Thursday, June 2, 2011

Questions 67 and 68

Not really.  But Trace asked a couple really great questions on the other day's post and I wanted to field them today.  In trying to come up with a clever title, I got the old Chicago song stuck in my head ... so there you have it!

Trace asked:  "Why is it called log cabin? And why do you need gloves for machine quilting? Inquiring minds want to know!"  Great questions (I love questions!) - let me answer them in reverse!

Those quilting gloves with the rubber-tipped fingers are for machine quilting - they help you get a more secure grip on your quilt as you maneuver it through the machine.  I don't like a lot of fuss and muss, but really have found these worth wearing.  It boils down to better and more consistent control.

The Log Cabin block!  It's one of the oldest, most traditional patterns out there, but wow, is it versatile and a ton of fun to play with!  If I HAD to pick a favorite block, this would be it.  I have a set of pix on FlickR of some of my Log Cabin quilts, if you'd like a little tour.  Basically, in its purest form, the Log Cabin block starts with a center square, then "logs" (strips of fabric) are sewn around that.  Traditionally, that center square was red or a derivative of red to represent the hearth of the home.  Strips were added to one side, then the next, then the next, then the fourth side, going around that square.  See these instructions as an illustration!  The best example I have of a traditional Log Cabin is here:

Traditional Log Cabin quilt

The center squares are all red or pink.  That layout is referred to as "Barn Raising" - you can see more traditional layouts at this link.  In that FlickR set of mine are a lot of non-traditional settings, as well.

In addition to the traditional Log Cabin, where the "logs" are added sort of in a circular pattern (side 1, 2, 3, then 4, if you will), there are other derivatives.  The modern Log Cabin I'm working on is a Chevron Log Cabin - where the "logs" are added to two adjacent sides of the center square only -- creating a chevron pattern.  I did a mini-Chevron Log Cabin years ago and set the blocks on point (stood them up like diamonds):

Chevron Log Cabin mini

If you look at the first picture in Tuesday's post, you can see some of those modern blocks under construction -- there on the left.  You can maybe see how I'm sewing those "logs" around the two sides of a center square.  I refer to that quilt as "modern" because I'm varying the size of the "center" (or "off-center", in this case) square.

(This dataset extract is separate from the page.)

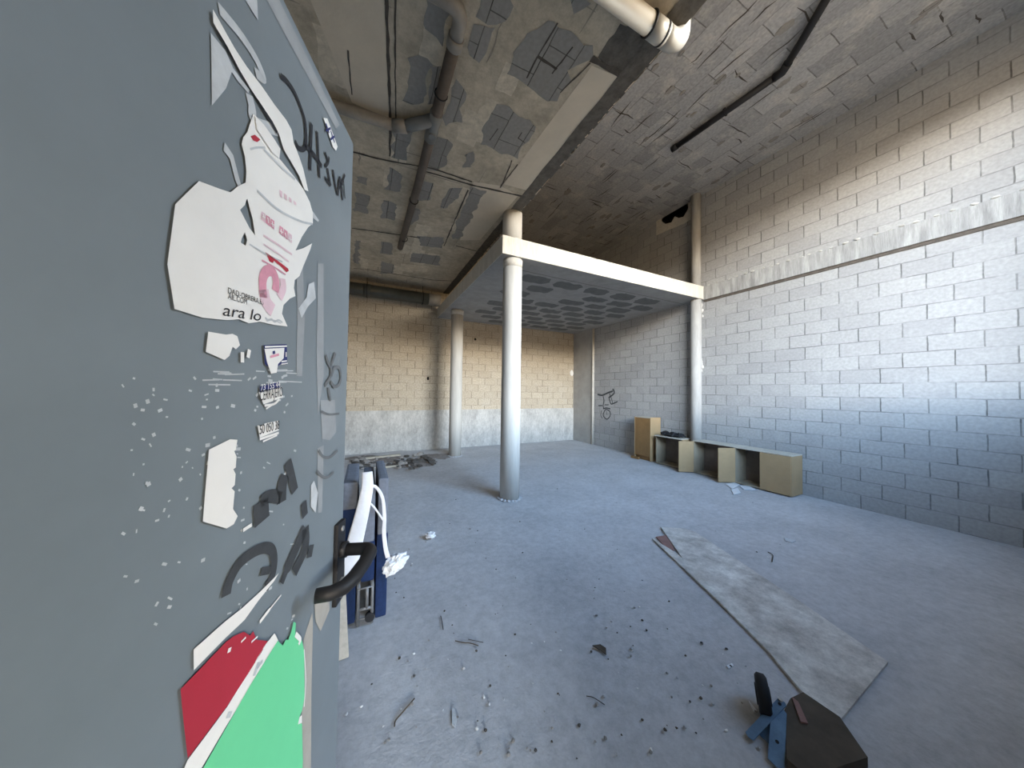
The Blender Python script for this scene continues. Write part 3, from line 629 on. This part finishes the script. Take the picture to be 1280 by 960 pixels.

Another variation of the Log Cabin is Courthouse Steps.  I haven't made one (and perhaps need to do something about that...), but you can see an example here.  Basically, you add your "logs" to opposite sides of the center square, then to the top and bottom.  You can get some really cool interlocking patterns with that version!

Yet another traditional Log Cabin block variant is the Pineapple!  I need to either take a better photo of the one I've made or find one that I know I have ... but for now, here's what mine looks like:

DSCN7215 Dave and Zim
Dave and Zim, looking totally innocent

It's over on the chair at the far-left of the photo.  You can see the center square ... then the "blades" of the pineapple!  I'll take a better pic later!

There are a ton more variations, but those are the main ones.  Thanks for a great question!

And thanks for reading!


  1. Very interesting! I didn't even known enough to ask the questions. And yeah, Dave and Zim do look very innocent there!

  2. Thanks for the explanations - I couldn't have guessed them from the names!

    "Huh? What? We weren't doin' nothin'!"

  3. Aha! Now it all makes sense to me. I like the look of the pineapple!

    Also: snooter smooches to Zim from his Auntie Trace. And to Davy. For looking totally innocent.